Fenwick I am glad you brought out this point about the bridge (not simply because I like featuring card games in my novels) because it reminds us that the mundane can be an indicator of the divergence as much as the big sweeping stuff and an author who feels they have an intelligent audience will include these indicators without having big signposts pointing to them.

Like the best world building is from Wolfenstien of all things.


It is not in the game. At all. But... I know what tv is like, I know what heroes are and what villains are in this world. It is Batman in 1966 but still it works.



Little Duce Coup is what I get from this. But pop-music. Pop music in a Nazi dominated world is not something we see.

In the game itself we see a Nazi drink a strawberry milkshake. Simple. Pointless. But it shows the world has things people ENJOY doing. Part of what makes the Nazi's a solid villain is how evil they are but in terms of history what makes them so terrifying is they had movies, radio, food, cars, board games, holidays, and more AND still did what they did.

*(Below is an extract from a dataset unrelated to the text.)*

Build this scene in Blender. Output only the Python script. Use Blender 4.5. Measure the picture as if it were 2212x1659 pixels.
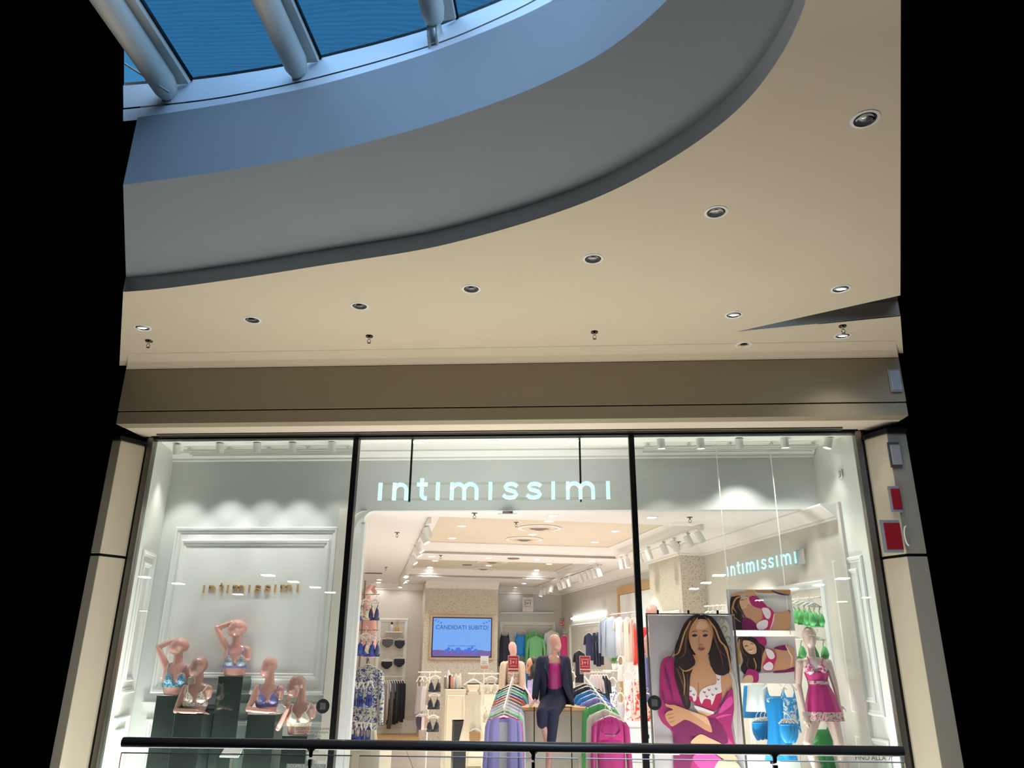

There is something to be said in finding the "comfort" in another world. Not the awful things but the good. Man in the High Castle is an awful world... but man does the public transit system seem top notch. Presence of Mine Enemies has a "good" ending where people lynch a man they think is Jewish... but hey at least a man can come home from a hard days work to dinner on the table and a game of cards with friends.
 
Yes, the 'mundane' evil is often the worst. There is an interesting bit in Schindler's List (1993) after Itzhak Stern (Ben Kingsley) looks to try to convince the camp commandant Amon Goeth (Ralph Fiennes) that there is power in not taking a life. However, Goeth is unconvinced as we see when he takes a pot-shot at Itzhak as he walks away, though misses. The sense that such life or death decisions have come down to the same level of whether Goeth has a cup of coffee or not, seems to really emphasise just how evil he is.
 
Yes, the 'mundane' evil is often the worst. There is an interesting bit in Schindler's List (1993) after Itzhak Stern (Ben Kingsley) looks to try to convince the camp commandant Amon Goeth (Ralph Fiennes) that there is power in not taking a life. However, Goeth is unconvinced as we see when he takes a pot-shot at Itzhak as he walks away, though misses. The sense that such life or death decisions have come down to the same level of whether Goeth has a cup of coffee or not, seems to really emphasise just how evil he is.
For me Man in the High Castle had a better example in the cop helping change a tire. He did the work himself. He shared a meal with the driver. And... just kinda shrugged at the ash falling to the ground from the "burdens on the state" being burnt in the distance.